The following realities are facing forward-looking storage administrators:
- Bit error rates for disk drives will soon reach parity with drive capacities, meaning that every disk drive will lose some data.
- The negative impact of a bit error is magnified by the use of encryption, compression, and de-duplication techniques, all of which are on the increase.
- RAID-rebuild times are lengthening to the point where the probability of a second drive failure during the RAID-rebuild process is becoming unacceptably high, and the impact on application service levels is becoming too great.
- Capacity growth and budget limitations will force companies to leverage more cost-effective, high-capacity drives for most data, but much of this data can not be protected from a site loss using traditional methods because the high cost of band-width and the limited size of the data pipes prevent companies from replicating it to multiple sites in a timely fashion.
- RAID will not sustain the protection of data in the areas of greatest data growth: unstructured data and massive, structured-data repositories.
A variety of approaches will be applied over the coming years to enable companies to continue to use the current approach of RAID, synchronous metro-area replication, and remote asynchronous replication for data protection in latency-sensitive transaction databases. These may include the use of double-parity RAID protection, leveraging smaller form-factor and lower-capacity drives, increasing the ratio of controllers to drives, and de-duplicating or compressing data before transmitting to the remote site. For most organizations, this is not an area of significant concern. The real challenge for organizations is how to cost-effectively protect unstructured data and massive structured-data repositories from the near-certainty of bit errors on drives and from the less-probable but catastrophic impact of a data-center loss.

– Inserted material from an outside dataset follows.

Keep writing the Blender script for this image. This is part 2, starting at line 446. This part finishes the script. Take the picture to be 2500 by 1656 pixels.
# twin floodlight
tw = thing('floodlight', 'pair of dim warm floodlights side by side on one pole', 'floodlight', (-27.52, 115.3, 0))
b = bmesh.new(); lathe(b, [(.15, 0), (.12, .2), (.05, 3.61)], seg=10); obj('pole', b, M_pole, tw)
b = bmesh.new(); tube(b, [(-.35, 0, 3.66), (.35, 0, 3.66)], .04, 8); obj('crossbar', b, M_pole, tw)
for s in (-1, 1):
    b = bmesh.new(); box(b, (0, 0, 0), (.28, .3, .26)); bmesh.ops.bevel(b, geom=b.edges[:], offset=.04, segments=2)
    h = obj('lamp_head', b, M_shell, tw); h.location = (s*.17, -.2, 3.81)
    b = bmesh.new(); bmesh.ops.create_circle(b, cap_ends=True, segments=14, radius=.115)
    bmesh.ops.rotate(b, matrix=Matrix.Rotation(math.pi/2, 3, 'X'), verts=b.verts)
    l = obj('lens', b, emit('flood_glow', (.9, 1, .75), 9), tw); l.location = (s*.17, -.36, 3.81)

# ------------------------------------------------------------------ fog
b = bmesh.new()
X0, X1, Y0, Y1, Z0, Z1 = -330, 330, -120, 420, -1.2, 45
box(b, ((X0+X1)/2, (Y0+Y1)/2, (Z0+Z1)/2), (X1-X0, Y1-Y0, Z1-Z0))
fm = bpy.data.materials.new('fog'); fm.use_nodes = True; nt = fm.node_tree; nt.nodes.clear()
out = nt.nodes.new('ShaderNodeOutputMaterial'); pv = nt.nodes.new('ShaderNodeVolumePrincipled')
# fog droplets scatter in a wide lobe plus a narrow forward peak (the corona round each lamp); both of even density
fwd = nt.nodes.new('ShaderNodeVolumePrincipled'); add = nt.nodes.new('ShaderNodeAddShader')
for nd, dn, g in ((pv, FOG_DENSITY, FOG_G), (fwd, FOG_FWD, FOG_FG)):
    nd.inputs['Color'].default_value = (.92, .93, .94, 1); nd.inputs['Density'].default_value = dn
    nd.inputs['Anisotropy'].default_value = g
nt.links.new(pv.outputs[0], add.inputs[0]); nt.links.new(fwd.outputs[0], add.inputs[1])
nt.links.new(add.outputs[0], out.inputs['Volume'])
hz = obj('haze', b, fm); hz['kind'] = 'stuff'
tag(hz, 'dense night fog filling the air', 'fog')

Many organizations have gone through massive data-center consolidation initiatives and reduced the total number of data centers into a few, regional super centers. When discussing data centers to support an organization’s transaction systems, a case can be made for consolidating down to as few as two data centers. For the applications experiencing the greatest data growth, however, data-dispersal methods leveraging the organization’s existing, dispersed infrastructure together with cloud-based offerings may be used to an advantage.
Action Item: Before consolidating unstructured data and structured-data repositories into fewer, larger super-centers, organizations should establish a group to evaluate new data-dispersal approaches to ensure data reliability and integrity. This group should be prepared to evaluate the data-protection approaches which can be applied not only to their own organization and data centers but also to cloud-storage providers. Ultimately, the data protection approach needs to match the service level agreement (SLA) for the application, and the ability of a storage system or service to meet an SLA should be evaluated both when all components of the system are working and also during points of inevitable component failure.